L'organisation de cet évènement dans l'établissement pénitentiaire, fin juillet, a choqué au sein d'une partie de la classe politique. Mais pour Arnaud Philippe, chercheur et spécialiste de la justice pénale, "ce type d'activités est vitale pour la survie des prisonniers et leur réinsertion".
La polémique provoquée par la course de karting organisée le 27 juillet au sein du centre pénitentiaire de Fresnes (Val-de-Marne) a remis en avant, dans le débat public, la question de la fonction de la détention. Si le grand public conçoit souvent la punition comme la mission première des prisons, la réinsertion des détenus fait aussi partie des priorités des établissements pénitentiaires.
C'est ce que développe Arnaud Philippe, enseignant-chercheur français à l'université de Bristol (Royaume-Uni), dans son ouvrage La fabrique des jugements : comment sont déterminées les sanctions pénales (éd. La Découverte, 2022). Pour ce spécialiste de la justice pénale et des prisons, "il faut vraiment vivre dans un monde bizarre pour s’imaginer que les gens en prison n’ont aucune distraction".
Franceinfo : Quelle est la mission première des prisons en France, selon vous ?
Arnaud Philippe : La prison a vocation à punir, mais aussi à permettre la réinsertion des détenus. Ce n'est pas moi qui le dis mais bien tous textes de loi qui régissent les trois types d'établissements pénitentiaires en France : les maisons d'arrêt, les centres de détention et les maisons centrales. Parvenir à maintenir ces deux contraintes opposées, punir et réinsérer, c’est toute la difficulté de l’administration pénitentiaire. D'un côté, on veut punir pour que l'idée dissuasive de la sanction terrorise la population et empêche les citoyens de commettre des infractions. De l'autre, tout le monde sait très bien qu'une fois la peine écoulée, les détenus seront relâchés.

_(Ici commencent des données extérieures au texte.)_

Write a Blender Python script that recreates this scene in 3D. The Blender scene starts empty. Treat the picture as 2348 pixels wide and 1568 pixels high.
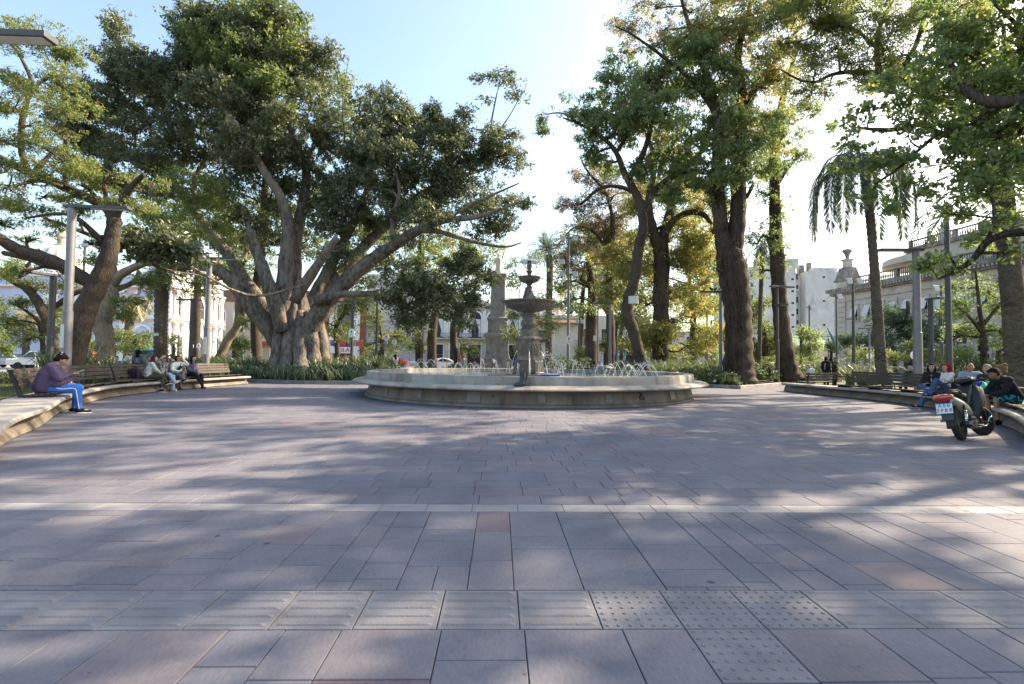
import bpy, bmesh, math, random
import numpy as np
from mathutils import Vector, Matrix, Euler
PI = math.pi; RAD = math.radians
S = bpy.context.scene; COL = S.collection
rnd = random.Random(7); NR = np.random.default_rng(11)
# camera model: focal length and horizon row measured on the photograph (2347 px wide view)
F = 1140.0; CX = 1173.5; CY = 784.0; HZ = 824.0; EYE = 1.37
PITCH = math.atan((HZ - CY) / F)
ROLL = RAD(0.62)
def unroll(u, v):
    a, b = u - CX, v - CY; return a * math.cos(ROLL) + b * math.sin(ROLL), -(-a * math.sin(ROLL) + b * math.cos(ROLL))
def P(u, v, Y):
    s, t = unroll(u, v); s /= F; t /= F; fw = math.cos(PITCH) - math.sin(PITCH) * t; up = math.sin(PITCH) + math.cos(PITCH) * t
    return Vector((s * Y / fw, Y, EYE + up * Y / fw))
def G(u, v):
    s, t = unroll(u, v); t /= F; fw = math.cos(PITCH) - math.sin(PITCH) * t; up = math.sin(PITCH) + math.cos(PITCH) * t
    return P(u, v, -EYE / up * fw)
def XU(u, Y): return P(u, HZ, Y).x
def ZV(v, Y, u=CX): return P(u, v, Y).z
WOFF = {}
def tag(o, label=None, cat=None, group=None, kind=None):
    if label: o['label'] = label
    if cat: o['category'] = cat
    if group: o['group'] = group
    if kind: o['kind'] = kind
    return o
def thing(name, label, cat, loc=(0, 0, 0), rz=0, group=None, world=False):
    o = bpy.data.objects.new(name, None); COL.objects.link(o)
    o.empty_display_size = 0.2
    o.location = loc; o.rotation_euler = (0, 0, rz)
    if world: WOFF[o.name] = Vector(loc)
    return tag(o, label, cat, group)
def dup(root, loc=None, rz=None, label=None, group=None, scale=None):
    def cp(o, par):
        c = o.copy(); COL.objects.link(c); c.parent = par
        for ch in o.children: cp(ch, c)
        return c
    r = cp(root, None)
    if loc is not None: r.location = loc
    if rz is not None: r.rotation_euler = (0, 0, rz)
    if scale is not None: r.scale = (scale, scale, scale) if not hasattr(scale, '__len__') else scale
    if label: r['label'] = label
    if group: r['group'] = group
    return r
def catmull(pts, n):
    pts = [np.array(p, float) for p in pts]
    if len(pts) < 3: 
        return [pts[0] + (pts[-1] - pts[0]) * i / n for i in range(n + 1)]
    out = []
    q = [2 * pts[0] - pts[1]] + pts + [2 * pts[-1] - pts[-2]]
    for i in range(1, len(q) - 2):
        a, b, c, d = q[i - 1], q[i], q[i + 1], q[i + 2]
        for k in range(n):
            t = k / n
            out.append(0.5 * (2 * b + (c - a) * t + (2 * a - 5 * b + 4 * c - d) * t * t + (3 * b - a - 3 * c + d) * t ** 3))
    out.append(pts[-1]); return out
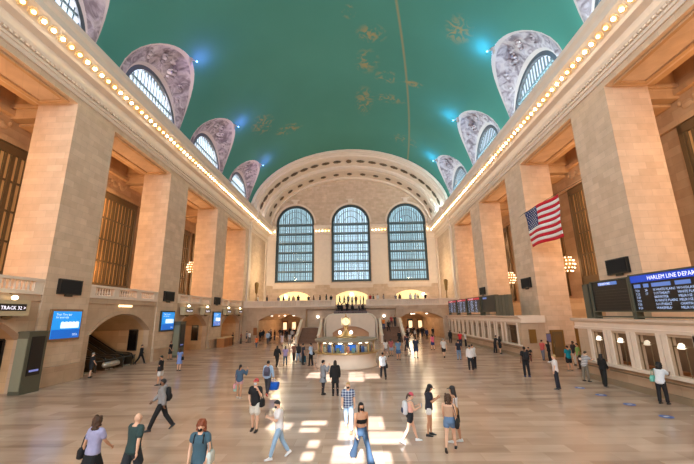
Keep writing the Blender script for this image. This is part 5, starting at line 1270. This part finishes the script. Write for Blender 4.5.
far = [
 ('woman in white top right of the booth', 3.84, 35.7, 20, 1.64, 'walk', 'l', 'tee', (220, 214, 212), 'shorts', (150, 130, 124), 'long', 'b'),
 ('woman in dusty red top right of the booth', 4.44, 36.4, 0, 1.62, 'relaxed', 'm', 'tee', (176, 92, 92), 'shorts', (150, 164, 184), 'long', 'k'),
 ('person in blue-grey long shirt and shorts right of the booth', 4.8, 33.3, 5, 1.76, 'stand', 'm', 'tee', (104, 136, 170), 'shorts', (70, 96, 136), 'short', 'k'),
 ('person in dark red jacket before the right passage', 7.0, 44.5, 0, 1.6, 'stand', 'm', 'long', (110, 44, 44), 'trousers', (70, 40, 40), 'short', 'k'),
 ('man in black cap and navy shorts, tall, before the right passage', 6.6, 34.6, 5, 1.86, 'stand', 'l', 'tee', (40, 46, 66), 'shorts', (34, 48, 84), 'short', 'k'),
 ('man in dark clothes left of the tall man before the right passage', 6.5, 39.9, 20, 1.78, 'walk', 'm', 'tee', (36, 40, 50), 'trousers', (40, 46, 56), 'short', 'k'),
 ('woman in bright pink top and blue shorts', 9.6, 41.5, 30, 1.7, 'relaxed', 'l', 'tee', (232, 112, 136), 'shorts', (44, 56, 120), 'long', 'k'),
 ('woman in white T-shirt and black shorts walking away', 9.2, 34.6, 5, 1.74, 'walk2', 'l', 'tee', (216, 208, 204), 'shorts', (26, 24, 28), 'short', 'g'),
 ('person all in black standing at the far counter', 13.9, 50.5, 0, 1.7, 'stand', 'm', 'long', (24, 24, 28), 'trousers', (24, 24, 28), 'long', 'k'),
 ('man in red shirt near the far ticket counter', 13.7, 45.0, -30, 1.76, 'relaxed', 'm', 'tee', (206, 34, 44), 'trousers', (40, 44, 60), 'short', 'k'),
 ('woman in white next to the red shirt', 14.5, 45.6, 60, 1.66, 'stand', 'l', 'tee', (226, 220, 216), 'trousers', (34, 34, 40), 'short', 'k'),
 ('man in navy top and jeans before the red shirt', 10.12, 32.9, 0, 1.7, 'stand', 'm', 'tee', (30, 36, 52), 'jeans', (110, 136, 168), 'short', 'k'),
 ('man in white shirt and black trousers, left of a close pair on the right', 9.4, 27.3, 0, 1.72, 'stand', 'm', 'long', (226, 218, 216), 'trousers', (28, 28, 34), 'short', 'k'),
 ('man in white shirt with black backpack, right of a close pair on the right', 9.85, 27.9, 10, 1.74, 'lean', 'm', 'tee', (206, 200, 198), 'trousers', (30, 30, 36), 'short', 'k'),
 ('person in dark clothes by the farthest left archway', -17.0, 52.0, 90, 1.72, 'stand', 'm', 'tee', (34, 32, 34), 'trousers', (36, 34, 36), 'short', 'k'),
 ('person in rust top by the farthest left archway', -16.6, 54.5, -90, 1.6, 'stand', 'm', 'tee', (142, 84, 66), 'trousers', (60, 50, 50), 'short', 'b'),
 ('person in white shirt by the far left wall, first of a group', -15.6, 55.5, 60, 1.66, 'relaxed', 'l', 'tee', (226, 222, 218), 'trousers', (110, 96, 92), 'short', 'b'),
 ('person in grey shirt by the far left wall, second of a group', -16.4, 56.6, -60, 1.7, 'relaxed', 'l', 'tee', (150, 146, 150), 'shorts', (60, 60, 70), 'short', 'k'),
 ('child in dark trousers and orange top before the left passage', -12.05, 46.9, 0, 1.45, 'walk', 'm', 'tee', (232, 112, 58), 'trousers', (60, 70, 90), 'short', 'k'),
 ('man in black just before the left passage, left of two', -14.6, 58.0, 0, 1.74, 'stand', 'm', 'long', (26, 26, 30), 'trousers', (26, 26, 30), 'short', 'k'),
 ('man in pale blue shirt before the left passage', -11.93, 52.3, 0, 1.84, 'walk', 'l', 'long', (170, 192, 220), 'trousers', (70, 70, 80), 'short', 'k'),
 ('man in black just before the left passage, right of two', -12.9, 57.4, 30, 1.76, 'walk2', 'm', 'long', (24, 24, 26), 'trousers', (26, 26, 30), 'short', 'k'),
 ('woman in pale lilac dress before the left passage', -9.23, 49.4, 0, 1.62, 'walk', 'l', 'dress', (196, 180, 190), None, None, 'long', 'b'),
 ('woman in light grey top before the left passage', -8.5, 50.9, 5, 1.64, 'walk2', 'l', 'tee', (190, 184, 186), 'trousers', (150, 140, 140), 'long', 'b'),
]
for l_, x, y, fc, H_, ps, sk, tp, tcx, bt, bcx, hr, hcx in far: A(l_, x, y, fc, H_, ps, sk, tp, tcx, bt, bcx or (30, 30, 34), hair=hr, hc=hcx)
# crowd inside the far passages, along the balcony and on the stairs
rnd = random.Random(11)
CN = [('black', (28, 28, 32)), ('white', (220, 216, 214)), ('grey', (130, 130, 136)), ('navy', (36, 46, 78)), ('brown', (120, 84, 62)), ('tan', (190, 160, 126)), ('dark green', (50, 72, 60)), ('red', (170, 50, 50))]
ORD = ['first', 'second', 'third', 'fourth', 'fifth', 'sixth', 'seventh', 'eighth', 'ninth', 'tenth', 'eleventh', 'twelfth', 'thirteenth', 'fourteenth', 'fifteenth', 'sixteenth', 'seventeenth', 'eighteenth', 'nineteenth', 'twentieth', 'twenty-first', 'twenty-second', 'twenty-third', 'twenty-fourth', 'twenty-fifth', 'twenty-sixth', 'twenty-seventh', 'twenty-eighth', 'twenty-ninth', 'thirtieth']
def crowd(xs, ys, zz, where, grp, dark=.5, poses=('stand', 'walk', 'relaxed', 'walk2')):
    for i, x in enumerate(xs):
        cn, cc = CN[0] if rnd.random() < dark else rnd.choice(CN)
        y = ys[i] if hasattr(ys, '__len__') else ys + rnd.uniform(0, .8)
        b_ = rnd.choice([(30, 30, 34), (50, 60, 84), (70, 66, 64)])
        A('distant visitor in %s top %s, %s from the left' % (cn, where, ORD[i]), x, y, rnd.choice([0, 180, 160, 20, 90, -90]), rnd.uniform(1.6, 1.8), rnd.choice(poses), rnd.choice('lmmd'), rnd.choice(['tee', 'long']), cc, 'trousers', b_, hair=rnd.choice(['short', 'short', 'long']), hc=rnd.choice('kkb'), z=zz, group=grp)
crowd([-15.2, -14.9, -14.2, -13.6, -13.1, -12.5, -12.1, -11.6, -11.2, -10.9, -10.5, -10.2, -9.8, -9.4, -9.0, -8.7, -8.3], [62, 66, 63.5, 68, 61.5, 65, 70, 63, 68.5, 61, 67, 62, 70, 64.5, 66.5, 61.6, 66], 0, 'in the far left passage', 'crowd in the far left passage', .7)
crowd([8.3, 8.6, 8.9, 9.3, 9.6, 9.9, 10.3, 10.7, 11.0, 11.3, 11.6, 12.0, 12.4, 13.0, 14.1], [62, 69, 65, 60, 67, 63.5, 58.5, 70, 66, 61.5, 68, 57.5, 64, 66, 63], 0, 'in the far right passage', 'crowd in the far right passage', .6)
bxs = [-16.2, -14.65, -12.56, -11.7, -10.8, -9.95, -9.1, -7.35, -6.5, -5.3, -4.2, -3.4, 3.4, 3.9, 4.7, 5.7, 7.8, 8.5, 10.3, 11.2, 11.7, 12.9]
crowd(bxs, 60.95, 5.7, 'behind the far balcony parapet', 'visitors behind the far balcony parapet', .45, ('stand', 'relaxed'))
crowd([-2.1, -1.3, -.5, .2, .9, 1.7, 2.3], [64.9, 65.6, 64.8, 65.8, 64.9, 65.2, 66], 5.7, 'in the central gap of the balcony', 'visitors in the central gap of the balcony', .6)
A('person in black going down the central upper flight', -.6, 60.4, 180, 1.7, 'stand', 'm', 'long', (24, 24, 28), 'trousers', (26, 26, 30), z=4.38)
crowd([-2.0, -1.5, .3, 1.4, 2.0], [59.0] * 5, 4.0, 'on the landing below the central gap', 'visitors on the landing below the central gap', .8, ('stand',))
A('person in orange top on the right landing of the stairs', 5.2, 56.6, 0, 1.7, 'stand', 'm', 'tee', (226, 130, 50), 'trousers', (50, 70, 110), z=1.71)
A('person in black on the right flight of stairs', 5.9, 55.7, 10, 1.7, 'walk', 'm', 'long', (26, 26, 30), 'trousers', (28, 28, 32), z=1.37)
A('person in red top at the head of the right flight', 6.6, 58.4, 180, 1.7, 'stand', 'm', 'tee', (160, 60, 60), 'trousers', (90, 70, 70), z=2.05)
A('person in dark green at the head of the right flight', 7.2, 58.8, 150, 1.7, 'stand', 'm', 'tee', (60, 62, 56), 'trousers', (60, 60, 66), z=2.05)
A('person in black coming off the foot of the right flight', 7.0, 51.5, 0, 1.72, 'walk2', 'm', 'long', (26, 26, 30), 'trousers', (30, 30, 34))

C'est pourquoi l'administration pénitentiaire travaille à la réinsertion des prisonniers, et cela passe justement par des activités sportives, intellectuelles et surtout ludiques organisées au quotidien pour préparer les détenus avant leur sortie. L'objectif est à la fois d'éviter les suicides durant la période de détention et que le détenu ne soit pas devenu un monstre durant son passage en prison, comme cela a pu être le cas à Guantanamo [un camp de détention situé dans une enclave américaine à Cuba], où certains détenus étaient encore plus dangereux à leur sortie.
La détention ne doit donc pas être seulement une punition pendant laquelle le détenu fait pénitence ?
Absolument. La grosse difficulté pour la plupart d’entre nous, pour le grand public, c'est de comprendre ce qu’est véritablement une peine de prison. Être enfermé 18 ou 20 heures par jour, c’est juste l’enfer. Il est donc logique que l'administration pénitentiaire propose une série d'activités aux détenus lors de ces journées difficiles. Les gens pensent que quand on est en prison, c'est qu'on a fait du mal et donc qu'on doit souffrir. Tout ce qui va donc sortir de cette ligne-là sera alors considéré comme intolérable et polémique. Sauf qu'en réalité, c’est un petit peu plus compliqué que cela.
Comprenez-vous que la nature de l'activité proposée et le fait qu'elle ait notamment été pratiquée par un détenu condamné pour viol aient pu choquer ?
Dans cette activité karting, il y avait un côté spectaculaire, et c'est pour cela qu'on en parle tant depuis ces derniers jours. Mais oui, les détenus ont des distractions en prison et oui, l’idée est que ça ne se passe pas trop mal durant leur détention. Il faut quand même vivre dans un monde bizarre pour s’imaginer que les gens en prison n’ont aucune distraction et que rien n'est fait pour eux.
J'espère que cette polémique qui a éclaté au cœur de l'été, parce qu'il n'y avait pas grand-chose d'autre à raconter, permettra surtout de mettre en avant les problèmes de surpopulation carcérale. La prison de Fresnes possède une capacité de 500 détenus environ et ils sont aujourd'hui 2 000. Une étude de l'Ifop a montré en 2018 que les Français pensent que les conditions de détention dans les prisons françaises se sont améliorées, alors que c'est totalement l'inverse.